Goal: Repeat exactly the lines of the entries below from the one with "Keep writing the" through the one with "xr)+.07, -math.atan2(zr, xr)-.07]", both ends included, and nothing else.

3D scene scripts:
——————————

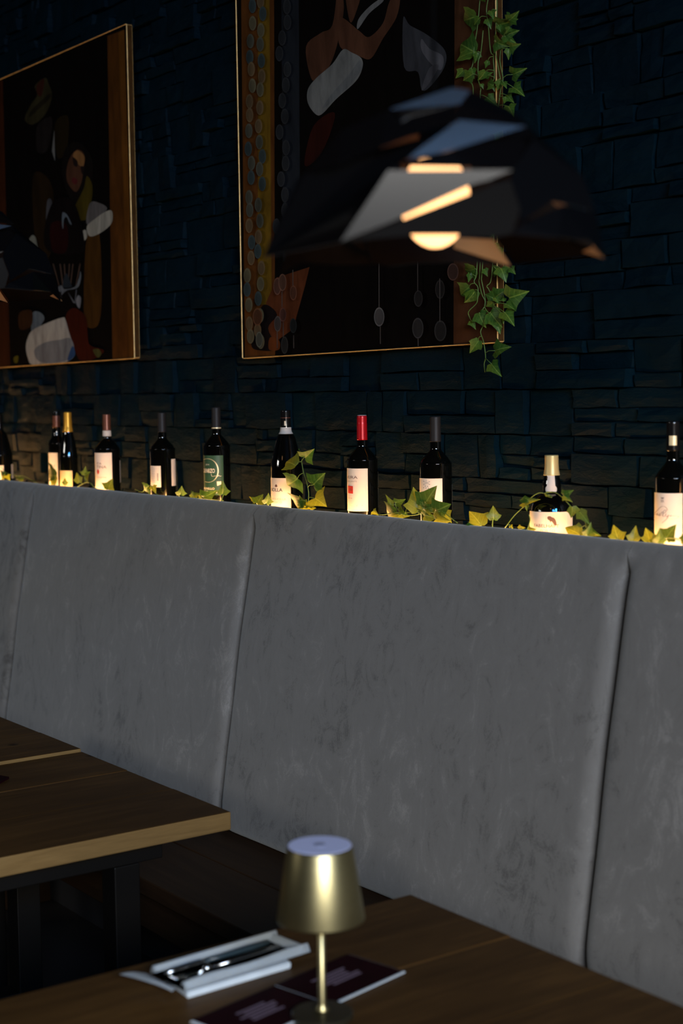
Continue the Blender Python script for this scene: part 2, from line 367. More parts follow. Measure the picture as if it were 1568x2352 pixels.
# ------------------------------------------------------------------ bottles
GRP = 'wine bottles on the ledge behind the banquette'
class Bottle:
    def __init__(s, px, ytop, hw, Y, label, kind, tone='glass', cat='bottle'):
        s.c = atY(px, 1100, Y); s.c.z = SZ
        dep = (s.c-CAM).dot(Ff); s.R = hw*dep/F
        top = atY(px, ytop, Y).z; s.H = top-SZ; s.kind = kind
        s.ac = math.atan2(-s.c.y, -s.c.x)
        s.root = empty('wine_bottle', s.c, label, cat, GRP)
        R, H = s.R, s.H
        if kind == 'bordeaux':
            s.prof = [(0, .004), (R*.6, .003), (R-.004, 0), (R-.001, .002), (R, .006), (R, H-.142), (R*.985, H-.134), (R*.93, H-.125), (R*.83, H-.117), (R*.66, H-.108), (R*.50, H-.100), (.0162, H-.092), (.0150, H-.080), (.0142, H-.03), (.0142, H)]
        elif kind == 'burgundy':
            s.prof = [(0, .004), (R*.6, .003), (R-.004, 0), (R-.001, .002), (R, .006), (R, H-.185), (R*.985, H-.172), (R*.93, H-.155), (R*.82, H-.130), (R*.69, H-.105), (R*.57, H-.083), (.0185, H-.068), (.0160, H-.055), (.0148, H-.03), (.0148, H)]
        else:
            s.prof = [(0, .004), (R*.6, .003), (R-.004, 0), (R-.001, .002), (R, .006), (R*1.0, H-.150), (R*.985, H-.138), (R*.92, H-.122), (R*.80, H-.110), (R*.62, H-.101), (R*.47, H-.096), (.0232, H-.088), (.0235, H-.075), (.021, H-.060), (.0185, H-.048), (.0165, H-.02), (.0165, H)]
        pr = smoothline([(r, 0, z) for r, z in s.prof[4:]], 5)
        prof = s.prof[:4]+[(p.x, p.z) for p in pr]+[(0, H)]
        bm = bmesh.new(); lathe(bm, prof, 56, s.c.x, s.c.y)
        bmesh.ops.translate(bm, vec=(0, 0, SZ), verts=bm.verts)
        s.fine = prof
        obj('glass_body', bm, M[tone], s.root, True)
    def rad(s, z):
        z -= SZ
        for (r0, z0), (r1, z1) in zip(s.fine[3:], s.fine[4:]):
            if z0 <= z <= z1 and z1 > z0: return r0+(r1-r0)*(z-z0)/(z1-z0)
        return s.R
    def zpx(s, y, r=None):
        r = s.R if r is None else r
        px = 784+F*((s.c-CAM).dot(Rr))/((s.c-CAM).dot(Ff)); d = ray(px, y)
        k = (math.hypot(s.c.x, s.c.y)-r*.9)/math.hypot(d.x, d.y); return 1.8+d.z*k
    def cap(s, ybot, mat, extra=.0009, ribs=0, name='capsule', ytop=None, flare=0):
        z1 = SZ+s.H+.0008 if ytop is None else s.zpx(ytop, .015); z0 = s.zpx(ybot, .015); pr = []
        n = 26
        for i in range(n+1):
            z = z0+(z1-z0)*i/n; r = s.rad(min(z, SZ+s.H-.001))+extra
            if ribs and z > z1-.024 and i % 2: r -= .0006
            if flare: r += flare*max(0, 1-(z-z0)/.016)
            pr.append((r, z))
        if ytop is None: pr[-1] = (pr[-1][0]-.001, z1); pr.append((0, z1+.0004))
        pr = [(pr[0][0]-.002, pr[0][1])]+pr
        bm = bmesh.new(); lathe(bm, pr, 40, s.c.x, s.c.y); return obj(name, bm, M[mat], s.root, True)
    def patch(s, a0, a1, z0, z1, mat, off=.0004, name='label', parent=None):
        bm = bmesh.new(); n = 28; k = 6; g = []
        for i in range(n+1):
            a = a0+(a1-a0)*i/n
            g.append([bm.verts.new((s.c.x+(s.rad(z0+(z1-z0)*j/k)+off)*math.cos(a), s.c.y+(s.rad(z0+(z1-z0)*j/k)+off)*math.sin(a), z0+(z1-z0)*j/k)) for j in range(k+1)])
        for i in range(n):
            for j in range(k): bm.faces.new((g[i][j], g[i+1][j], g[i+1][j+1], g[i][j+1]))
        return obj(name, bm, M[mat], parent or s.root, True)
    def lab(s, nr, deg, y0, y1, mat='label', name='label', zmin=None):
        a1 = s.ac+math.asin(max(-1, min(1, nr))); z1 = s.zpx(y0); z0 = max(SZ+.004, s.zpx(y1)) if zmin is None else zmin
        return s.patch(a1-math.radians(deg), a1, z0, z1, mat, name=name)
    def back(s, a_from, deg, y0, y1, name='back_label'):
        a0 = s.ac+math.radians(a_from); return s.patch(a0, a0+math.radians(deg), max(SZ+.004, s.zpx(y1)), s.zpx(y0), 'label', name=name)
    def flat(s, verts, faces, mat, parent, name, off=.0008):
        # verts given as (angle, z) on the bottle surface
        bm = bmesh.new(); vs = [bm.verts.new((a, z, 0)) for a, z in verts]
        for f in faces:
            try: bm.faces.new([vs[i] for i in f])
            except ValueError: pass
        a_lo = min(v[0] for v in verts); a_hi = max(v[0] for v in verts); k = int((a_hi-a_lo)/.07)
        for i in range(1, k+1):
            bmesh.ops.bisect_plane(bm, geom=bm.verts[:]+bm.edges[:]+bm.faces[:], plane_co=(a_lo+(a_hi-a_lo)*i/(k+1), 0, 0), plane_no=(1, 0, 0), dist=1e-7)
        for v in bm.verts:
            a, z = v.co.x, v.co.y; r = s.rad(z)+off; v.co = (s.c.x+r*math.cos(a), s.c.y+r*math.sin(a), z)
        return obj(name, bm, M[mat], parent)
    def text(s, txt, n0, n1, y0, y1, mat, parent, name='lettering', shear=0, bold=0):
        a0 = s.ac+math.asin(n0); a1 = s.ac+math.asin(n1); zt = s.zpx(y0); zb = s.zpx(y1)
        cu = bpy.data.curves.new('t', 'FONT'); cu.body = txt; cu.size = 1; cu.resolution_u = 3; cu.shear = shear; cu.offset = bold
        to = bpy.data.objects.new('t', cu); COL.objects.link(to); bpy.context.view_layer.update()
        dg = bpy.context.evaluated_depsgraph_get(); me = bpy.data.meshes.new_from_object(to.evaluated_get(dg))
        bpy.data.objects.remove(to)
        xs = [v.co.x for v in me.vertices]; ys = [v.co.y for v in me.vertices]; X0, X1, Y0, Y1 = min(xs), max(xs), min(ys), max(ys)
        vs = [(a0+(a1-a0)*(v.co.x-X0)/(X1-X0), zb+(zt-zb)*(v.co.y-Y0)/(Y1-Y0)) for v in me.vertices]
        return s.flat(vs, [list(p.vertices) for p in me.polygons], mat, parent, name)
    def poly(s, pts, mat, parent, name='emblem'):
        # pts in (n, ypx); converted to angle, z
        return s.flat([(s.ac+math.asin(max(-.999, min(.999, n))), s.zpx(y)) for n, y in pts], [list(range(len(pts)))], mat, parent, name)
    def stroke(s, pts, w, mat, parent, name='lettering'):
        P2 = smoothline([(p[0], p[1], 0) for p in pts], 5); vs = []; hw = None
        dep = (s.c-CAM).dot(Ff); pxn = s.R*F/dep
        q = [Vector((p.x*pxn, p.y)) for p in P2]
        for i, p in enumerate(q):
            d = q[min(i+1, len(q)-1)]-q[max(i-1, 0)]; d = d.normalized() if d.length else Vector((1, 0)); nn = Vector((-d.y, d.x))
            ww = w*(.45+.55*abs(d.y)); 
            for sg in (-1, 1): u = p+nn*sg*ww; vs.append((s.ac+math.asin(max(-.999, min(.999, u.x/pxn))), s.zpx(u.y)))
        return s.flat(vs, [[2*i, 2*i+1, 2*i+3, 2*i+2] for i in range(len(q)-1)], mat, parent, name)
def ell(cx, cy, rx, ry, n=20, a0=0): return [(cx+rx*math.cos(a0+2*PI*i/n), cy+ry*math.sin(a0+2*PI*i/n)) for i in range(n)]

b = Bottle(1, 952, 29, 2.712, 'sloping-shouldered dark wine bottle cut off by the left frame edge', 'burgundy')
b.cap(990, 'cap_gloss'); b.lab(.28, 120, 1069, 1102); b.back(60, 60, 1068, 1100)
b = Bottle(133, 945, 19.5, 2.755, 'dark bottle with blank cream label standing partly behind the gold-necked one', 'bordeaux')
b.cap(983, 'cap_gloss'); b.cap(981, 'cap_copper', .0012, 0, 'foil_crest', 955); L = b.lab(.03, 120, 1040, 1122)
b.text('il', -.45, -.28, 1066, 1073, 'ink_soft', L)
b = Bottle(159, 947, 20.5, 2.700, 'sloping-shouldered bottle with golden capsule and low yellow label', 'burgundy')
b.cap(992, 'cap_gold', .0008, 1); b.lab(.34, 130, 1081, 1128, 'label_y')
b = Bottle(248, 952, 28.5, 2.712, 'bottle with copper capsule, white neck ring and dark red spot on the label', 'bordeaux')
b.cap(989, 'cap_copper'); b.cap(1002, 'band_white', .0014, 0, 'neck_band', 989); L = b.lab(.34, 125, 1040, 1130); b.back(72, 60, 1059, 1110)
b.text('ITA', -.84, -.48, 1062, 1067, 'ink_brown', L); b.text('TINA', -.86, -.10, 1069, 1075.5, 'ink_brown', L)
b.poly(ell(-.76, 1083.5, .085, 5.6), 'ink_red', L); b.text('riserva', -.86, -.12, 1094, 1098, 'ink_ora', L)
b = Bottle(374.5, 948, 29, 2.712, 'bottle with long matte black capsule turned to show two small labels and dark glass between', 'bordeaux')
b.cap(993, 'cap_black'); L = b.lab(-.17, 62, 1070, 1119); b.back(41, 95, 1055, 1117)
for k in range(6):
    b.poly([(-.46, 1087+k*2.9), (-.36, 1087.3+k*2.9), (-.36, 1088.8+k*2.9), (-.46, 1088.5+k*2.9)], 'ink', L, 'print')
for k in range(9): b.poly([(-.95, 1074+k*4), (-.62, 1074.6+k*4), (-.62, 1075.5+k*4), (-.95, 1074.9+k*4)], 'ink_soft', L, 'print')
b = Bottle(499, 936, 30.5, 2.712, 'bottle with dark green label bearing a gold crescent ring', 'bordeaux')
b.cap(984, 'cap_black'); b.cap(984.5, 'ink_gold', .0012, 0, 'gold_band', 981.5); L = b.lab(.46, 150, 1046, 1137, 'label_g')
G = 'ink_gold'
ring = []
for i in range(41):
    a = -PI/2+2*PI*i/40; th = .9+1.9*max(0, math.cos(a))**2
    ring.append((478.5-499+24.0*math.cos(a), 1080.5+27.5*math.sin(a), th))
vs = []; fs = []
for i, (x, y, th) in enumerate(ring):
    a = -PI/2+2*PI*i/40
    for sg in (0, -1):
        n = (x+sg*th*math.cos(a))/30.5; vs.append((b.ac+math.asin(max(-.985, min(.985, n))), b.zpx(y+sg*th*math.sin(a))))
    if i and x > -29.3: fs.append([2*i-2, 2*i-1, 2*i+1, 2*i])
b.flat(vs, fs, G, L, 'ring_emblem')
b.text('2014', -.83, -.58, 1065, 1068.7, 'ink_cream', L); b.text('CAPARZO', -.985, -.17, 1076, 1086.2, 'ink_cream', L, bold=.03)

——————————

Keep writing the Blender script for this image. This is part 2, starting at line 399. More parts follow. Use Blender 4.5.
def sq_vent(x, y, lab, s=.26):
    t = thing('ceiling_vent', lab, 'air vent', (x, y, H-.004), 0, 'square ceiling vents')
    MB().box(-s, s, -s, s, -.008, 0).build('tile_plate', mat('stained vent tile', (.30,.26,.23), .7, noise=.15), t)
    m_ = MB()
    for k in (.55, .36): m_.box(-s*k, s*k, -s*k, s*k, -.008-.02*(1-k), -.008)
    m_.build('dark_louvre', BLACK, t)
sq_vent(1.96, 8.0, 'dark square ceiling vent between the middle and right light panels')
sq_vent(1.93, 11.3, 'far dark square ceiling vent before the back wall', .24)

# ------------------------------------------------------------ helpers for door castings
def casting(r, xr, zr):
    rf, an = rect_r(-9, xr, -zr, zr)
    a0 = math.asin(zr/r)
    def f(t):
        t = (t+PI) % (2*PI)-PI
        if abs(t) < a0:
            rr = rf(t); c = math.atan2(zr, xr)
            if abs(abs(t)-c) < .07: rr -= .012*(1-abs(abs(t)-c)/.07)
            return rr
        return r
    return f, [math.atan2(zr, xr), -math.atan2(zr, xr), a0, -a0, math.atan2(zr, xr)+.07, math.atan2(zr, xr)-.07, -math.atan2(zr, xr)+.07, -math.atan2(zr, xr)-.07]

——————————

Result below:
Keep writing the Blender script for this image. This is part 2, starting at line 399. More parts follow. Use Blender 4.5.
def sq_vent(x, y, lab, s=.26):
    t = thing('ceiling_vent', lab, 'air vent', (x, y, H-.004), 0, 'square ceiling vents')
    MB().box(-s, s, -s, s, -.008, 0).build('tile_plate', mat('stained vent tile', (.30,.26,.23), .7, noise=.15), t)
    m_ = MB()
    for k in (.55, .36): m_.box(-s*k, s*k, -s*k, s*k, -.008-.02*(1-k), -.008)
    m_.build('dark_louvre', BLACK, t)
sq_vent(1.96, 8.0, 'dark square ceiling vent between the middle and right light panels')
sq_vent(1.93, 11.3, 'far dark square ceiling vent before the back wall', .24)

# ------------------------------------------------------------ helpers for door castings
def casting(r, xr, zr):
    rf, an = rect_r(-9, xr, -zr, zr)
    a0 = math.asin(zr/r)
    def f(t):
        t = (t+PI) % (2*PI)-PI
        if abs(t) < a0:
            rr = rf(t); c = math.atan2(zr, xr)
            if abs(abs(t)-c) < .07: rr -= .012*(1-abs(abs(t)-c)/.07)
            return rr
        return r
    return f, [math.atan2(zr, xr), -math.atan2(zr, xr), a0, -a0, math.atan2(zr, xr)+.07, math.atan2(zr, xr)-.07, -math.atan2(zr, xr)+.07, -math.atan2(zr, xr)-.07]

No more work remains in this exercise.